5 ways to win at the start of the new tax year
Summary
The start of a new tax year is the perfect time to take control of your finances, make the most of tax-efficient opportunities, and set your sights on future success. Here are five key things you should do at the turn of the tax-year.
1. Think ISA – Maximise your allowance
A new tax year means a fresh ISA allowance. You can contribute up to £20,000 across your Cash ISA and Stocks & Shares ISA with Chip.
By making early investment contributions, you allow your investments to grow tax-free for longer, benefiting from the power of compounding. Start building good habits early, and carry the momentum into the year ahead.
2. Check your tax code
Your tax code determines how much tax you pay on your earnings. If it’s incorrect, you could be overpaying (or underpaying) tax.
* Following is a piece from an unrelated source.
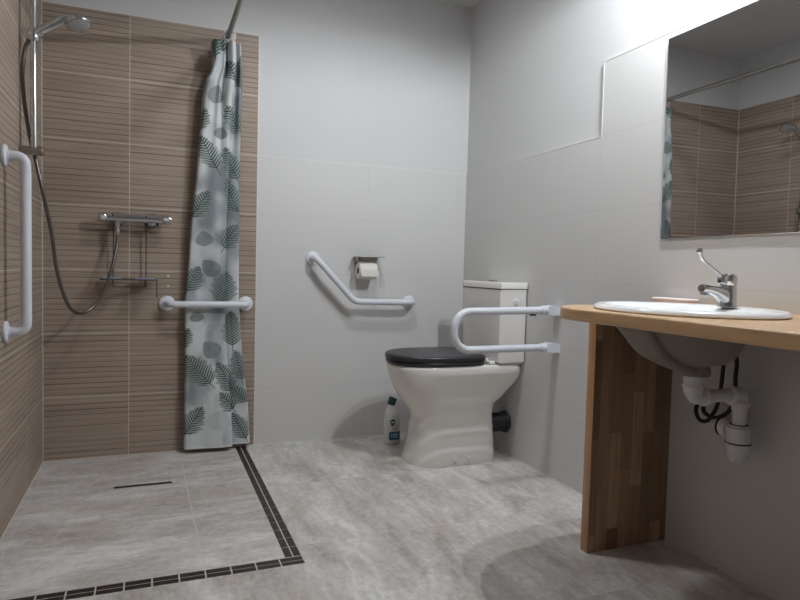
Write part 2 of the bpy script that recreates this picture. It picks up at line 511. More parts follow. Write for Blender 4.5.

Check your payslip or log into your HMRC account to ensure your tax code is accurate, especially if you've changed jobs or had changes in income. If you’re owed a refund, you could use the money to save or invest.
3. Capital Gains Tax (CGT) resets – Got something to sell?
Each tax year, you get a new Capital Gains Tax allowance, which is currently £3,000 (from April 2025). If you’re considering selling assets such as shares, property (excluding your main home), or other investments, it’s worth planning to maximise this exemption. Selling gradually across multiple tax years can help you reduce your CGT liability.
4. Using your dividend allowance?
If you have dividend paying shares or funds outside of an ISA, any dividend payments are liable to tax, if they exceed your Personal Allowance.
There were no changes to tax allowances in the Spring Statement, so dividend allowances for the 2025/26 tax-year are £500.
You can always be sure your dividends aren’t liable for tax by investing with a Stocks & Shares ISA.
5. Look back on the 24/25 tax-year
A new tax year isn’t just about planning ahead, it’s also a great time to take a look back at your financial progress.
Reflect on your savings, investments, debt repayments, and financial goals from the past year. If you made the most of allowances, and hit your planned goals, take stock of your wins and carry that momentum into the year ahead.
If you struggled to get off the ground as much as you would’ve liked — don’t worry, the new tax-year is the perfect time to start on the stuff you’ve been putting off.
Best,
Oliver
When investing, your capital is at risk. The value of your investments can go down as well as up and you may get back less than your original investment. Chip does not provide financial advice.